Israel’s President Brings Muslims, Jews Together to Make Anti-Terror Statement
Jewish and Muslim leaders gathered at Israeli President Reuven Rivlin’s Jerusalem home on Thursday night in a meeting intended to discuss tensions between the two groups and make a united front against religious violence. But while reported by The New York Times, no record of the meeting exists, because the Palestinian attendees refused to be photographed, and only one identified himself.
“We believe the deliberate killing of or attempt to kill innocents is terrorism, whether it is committed by Muslims, Jews or others. In this spirit, we encourage all our people to work for a just peace, mutual respect for human life and for the status quo on the holy sites, and the eradication of religious hatred,” the participants wrote in a statement. Rivlin described the meeting as “important and significant—perhaps the most important meeting that could be held during these days.”

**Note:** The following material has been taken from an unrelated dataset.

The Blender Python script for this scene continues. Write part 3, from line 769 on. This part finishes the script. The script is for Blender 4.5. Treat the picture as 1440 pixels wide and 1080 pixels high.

The discussion, which included Israel’s Chief Sephardic Rabbi, Yitzchak Yosef, and the head of the Palestinian Authority Sharia Court, Sheikh Mahmoud Habbash, comes amid a climate of anger and suspicion between Jews and Muslims in Israel and the West Bank. On Monday, a Palestinian terrorist from East Jerusalem shot to death an elderly Israeli woman and a soldier, delaying the meeting, which was supposed to occur on that day.
It was alleged that the killer, a member of Hamas, had been motivated in part by a continuing feud over Jerusalem’s Temple Mount, home to Islam’s al Aqsa Mosque and Dome of the Rock, and also Judaism’s holiest site. In recent years, some right wing Israeli Jews have begun a movement to pray on the Temple Mount, breaking with a status quo that forbade Jewish worship there, in favor of the Western Wall. That has set off repeated disturbances at the site between Muslims and Jews. This week has also seen Israel react forcefully to an Arab sponsored resolution at Unesco, the United Nations’ cultural agency, which denies a Jewish connection to the Temple Mount.

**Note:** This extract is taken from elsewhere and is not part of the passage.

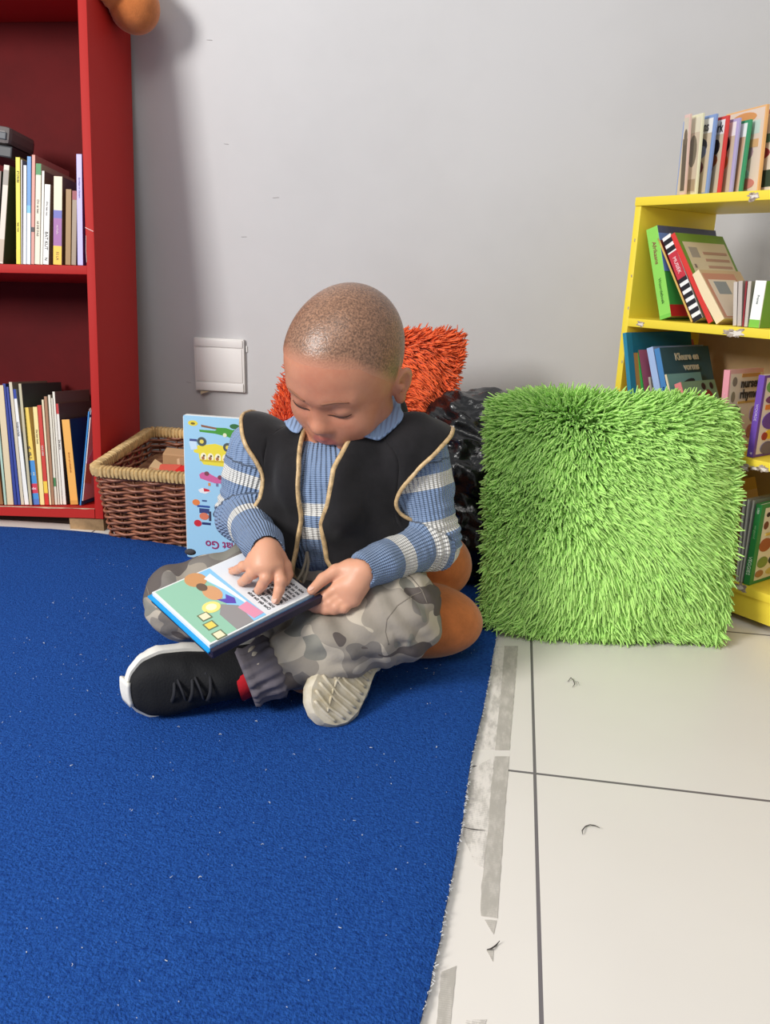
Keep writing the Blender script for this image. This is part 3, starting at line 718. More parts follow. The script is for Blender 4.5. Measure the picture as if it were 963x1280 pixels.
lipd = np.sqrt((hp[:, 0]/.019)**2+((hp[:, 2]+.0625+.002*(hp[:, 0]/.019)**2)/.0105)**2); attr(body, 'lip', .75*smooth01((1.15-lipd)/.35)*(hp[:, 1] < -.06))
attr(body, 'hand', 1.-smooth01((np.minimum(np.linalg.norm(Vb-WR, axis=1), np.linalg.norm(Vb-WL, axis=1))-.09)/.02))
tag(body, 'young person sitting cross-legged on the carpet in a black vest, striped jumper and camouflage trousers, looking down at an open picture book', 'person')
body['label'] = 'person in black vest and striped blue jumper sitting cross-legged, reading an open picture book'
def march(S, o, d, r0, r1, off=0., n=160):
    """outermost crossing of S=off along each ray, coming from outside"""
    o = np.asarray(o, float); d = np.asarray(d, float); t = np.linspace(r1, r0, n); hit = np.full(o.shape[:-1], np.nan); prev = None
    for i, tt in enumerate(t):
        v = S.sample(o+d*tt)-off
        if prev is not None:
            m = np.isnan(hit) & (v <= 0) & (prev > 0); f = prev/np.maximum(prev-v, 1e-9); hit = np.where(m, t[i-1]+(tt-t[i-1])*f, hit)
        prev = v
    return hit
# ---------------------------------------------------------------- cropped hair: a thin cap over the scalp
s = SDF(HO-.135, HO+.135, .0022); head_sdf(s)
def scalp(q):
    x, y, z = np.abs(q[..., 0]), q[..., 1], q[..., 2]
    line = np.interp(y, [-.09, -.074, -.058, -.048, -.034, -.020, -.006, .012, .028, .05, .10], [.062, .056, .050, .036, .020, .004, -.014, .010, -.030, -.052, -.06])
    line = line+np.where((y < -.05), .10*np.maximum(0, .03-x)*.15, 0)
    return z-line
Vh, Fh = s.mesh(-.0)
sc_ = scalp(hloc(Vh)); ok = sc_ > -.010; fm_ = ok[Fh].all(1); idx = np.full(len(Vh), -1); use = np.unique(Fh[fm_]); idx[use] = np.arange(len(use))
G = s.grad(Vh[use]); fade = smooth01((sc_[use]+.010)/.024); Vc = Vh[use]+G*(-.0006+.0020*fade)[:, None]
hairm = mat('cropped_hair', (112, 80, 62), .34, .6); nt = hairm.node_tree; b = nt.nodes['Principled BSDF']; N = nt.nodes.new; L = nt.links.new
tc = N('ShaderNodeTexCoord'); n1 = N('ShaderNodeTexNoise'); n1.inputs['Scale'].default_value = 400; n1.inputs['Detail'].default_value = 4
r1 = N('ShaderNodeValToRGB'); r1.color_ramp.elements[0].position = .36; r1.color_ramp.elements[1].position = .66; r1.color_ramp.elements[0].color = lin((104, 76, 60)); r1.color_ramp.elements[1].color = lin((164, 122, 96))
at = N('ShaderNodeAttribute'); at.attribute_name = 'dense'; mx = N('ShaderNodeMix'); mx.data_type = 'RGBA'; mx.inputs[6].default_value = lin((200, 138, 108))
L(tc.outputs['Object'], n1.inputs['Vector']); L(n1.outputs['Fac'], r1.inputs['Fac']); L(at.outputs['Fac'], mx.inputs[0]); L(r1.outputs['Color'], mx.inputs[7]); L(mx.outputs[2], b.inputs['Base Color'])
bp = N('ShaderNodeBump'); bp.inputs['Strength'].default_value = .55; bp.inputs['Distance'].default_value = .0012; L(n1.outputs['Fac'], bp.inputs['Height']); L(bp.outputs['Normal'], b.inputs['Normal'])
hair = fastmesh('hair', Vc, idx[Fh[fm_]], hairm, body); smooth_mesh(hair, 2, .35); attr(hair, 'dense', smooth01((sc_[use]+.004)/.026)); hair['label'] = 'very short cropped dark hair'
# brows and lashes
def face_pt(x, z, off=0.):
    o = hw(x, -.15, z); t = march(BODY, o[None], hb[None], .11, 0, off)   # from outside inwards
    tt = np.linspace(0, .12, 240); v = np.array([BODY.sample((o+hb*q)[None])[0] for q in tt]); i = np.argmax(v <= off); return o+hb*tt[i]
dk = mat('brow_hair', (140, 96, 74), .7, .2)
for sg in (1, -1):
    mb = MB(); pts = []; rr = []
    for q in np.linspace(0, 1, 9):
        x = sg*(.012+.034*q); z = .0085+.006*math.sin(q*2.4)-.004*q; pts.append(Vector(face_pt(x, z, .0004))); rr.append(.0006+.0012*math.sin(math.pi*min(1, q*.8+.15)))
    mb.tube(pts, rr, dk, 6); mb.build('eyebrow', body, smooth=True)
    mb = MB(); pts = []; rr = []
    for q in np.linspace(-1, 1, 11):
        x = sg*(.029+.0155*q); z = -.0140-.0035*(1-q*q)+.0010*q; pts.append(Vector(face_pt(x, z, .0006))); rr.append(.0004+.0008*(1-abs(q)**2))
    mb.tube(pts, rr, mat('lash', (66, 44, 36), .6, .2), 6); mb.build('eyelash', body, smooth=True)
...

The discussion came at the behest of the Washington Institute for Near East Policy, which had been arranging the discussion for several months.
“When we see a complete impasse at the political level we’re looking for ways to have an impact on public opinion on both sides,” David Makovsky, a researcher at the Institute, told The New York Times. “Religious figures might not have the power but they have enormous influence.” He said that he hoped there would be a followup meeting in Ramallah, the current site of Palestinian government.

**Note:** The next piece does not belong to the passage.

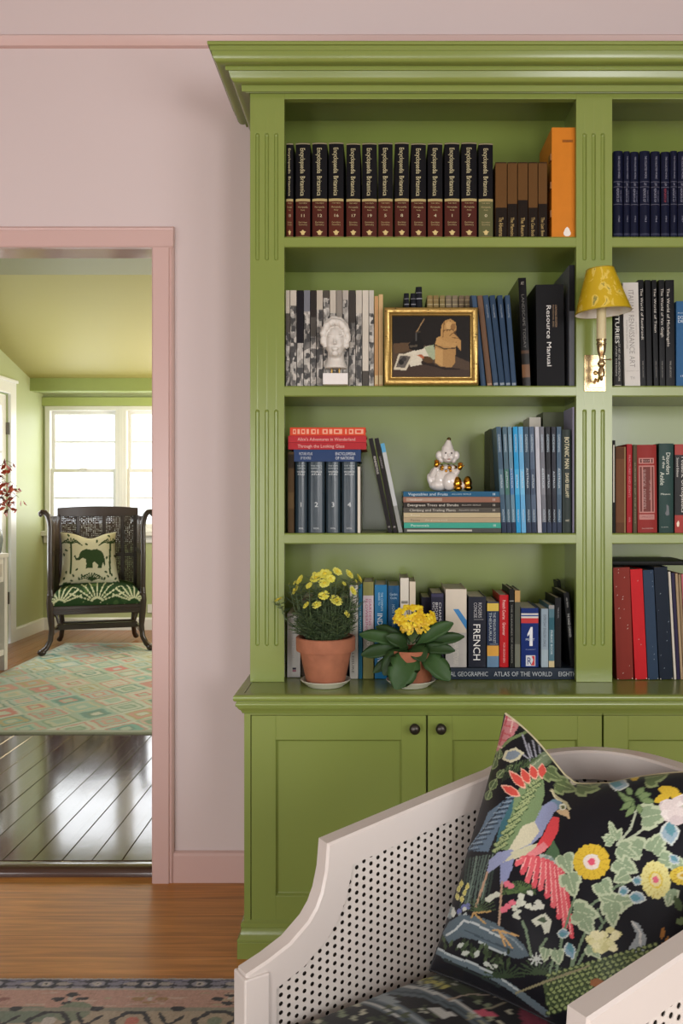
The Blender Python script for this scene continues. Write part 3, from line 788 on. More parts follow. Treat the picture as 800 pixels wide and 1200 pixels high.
B(2, 612.2, 621.6, 325.5, '#0f0f10', 'tall glossy black art book between the leaning blue books and the black binder', top=606.8, dep=.21, rnd=.1, rough=.2, name='art_book', bands=[(.0, .3, '#17130f'), (.3, .33, '#4a3526'), (.08, .2, '#6a4a30')], texts=[T('LANDSCAPE TODAY', .85, .35, .5, .35, '#4e4a44'), Hh('ART', .95, .3, .7, .03, '#9a9488')])
B(2, 629, 661.6, 333.4, '#101013', 'wide black binder with large white spine lettering on the second shelf', name='ring_binder', cat='binder', dep=.235, rnd=0.0, rough=.5, top=627.4,
  texts=[T('Resource Manual', .80, .19, .46, .17, '#d8d6d2'), T('CONTINUING EDUCATION', .80, .58, .72, .07, '#a4825c'), T('PROFESSIONAL SERIES', .80, .58, .62, .06, '#8a6f50')])
B(2, 666.6, 673, 310.6, '#5a5c62', 'narrow grey binder squeezed between the black binder and the middle pilaster', name='ring_binder', cat='binder', dep=.245, Y=2.575, rnd=0.0, rough=.5, labels=[Lb(0, 1, .62, 1, '#17171a')])
# ---- second shelf, right bay
B(2, 718.8, 729.0, 334, '#15130f', 'black book with white capital lettering standing just right of the wall lamp', dep=.18, rnd=.2, rough=.3, texts=[T('CENTURIES', .86, .42, .42, .5, '#d8d5cc'), T('OF ART AND ARCHITECTURE', .42, .05, .65, .22, '#b5b1a8'), T('AND DESIGN', .4, .1, .3, .18, '#a5a198')], labels=[Lb(.12, .88, .006, .012, '#b9b2a2')])
B(2, 732, 750.2, 331, '#cdcac4', 'thick white art history book with grey lettering beside the wall lamp', top=729.4, dep=.2, rnd=.1, texts=[T('ITALIAN RENAISSANCE ART', .93, .18, .52, .36, '#8a8680'), T('PAINTING SCULPTURE', .64, .36, .2, .12, '#8e8a84'), T('SECOND EDITION', .62, .5, .82, .1, '#a09c96'), Hh('TH', .08, .35, .65, .03, '#8e8a84'), Hh('HARRY N', .145, .1, .9, .008, '#8a8680')], name='art_book')
bk = [(750.6, 756.8, 747.4), (757.6, 764, 755.6), (766, 771.6, 763.4), (772.8, 779.2, 771.6), (780.4, 790.6, 779.4)]
bt = ['The World of Rembrandt', '', 'The World of Titian', 'The World of Van Gogh', 'The World of Michelangelo']
blab = ['first slim black art book after the white one, white title at its top', 'plain black untitled art book in the slim black row', 'middle slim black art book with a short white title', 'fourth slim black art book, just before the last and widest', 'widest slim black art book, next to the blue paperback']
for i, (a, c, tl) in enumerate(bk):
    B(2, a, c, 328, '#0c0c0f', blab[i], name='art_book', group='slim black art books', top=tl, dep=.2, rnd=.1, rough=.32, texts=[T(bt[i], .92, .92-.022*len(bt[i]), .6 if i < 4 else .3, .5 if i < 4 else .32, '#c9c4ba'), T('TIME LIFE BOOKS', .24, .08, .5, .2, '#8b877e')] if bt[i] else [])
B(2, 792.2, 806, 353, '#2f5c86', 'blue paperback standing at the right edge after the black art books', dep=.18, rnd=.05, hard=False, texts=[Hh('POUR', .86, .1, .9, .012, '#c4d4e0'), Hh('DORE', .81, .1, .95, .04, '#c4d4e0'), Hh('DE F', .765, .1, .95, .035, '#c4d4e0'), Hh('1966', .12, .3, .9, .02, '#dde4ea')])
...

But comments from Habbash, the one Palestinian official to be named as a participant, show how difficult the road to reconciliation, among religious as well as political leaders, might be.
In a June sermon, he denied any Jewish connection to the Temple Mount, according to a translation by an Israeli watchdog Palestinian Media Watch.
“The problem between us and them is not is not a problem of religious or historical narrative,” he said in the address. “The problem is that they are thieves. The problem is that they are thieves who stole the land, and who want to steal the history.”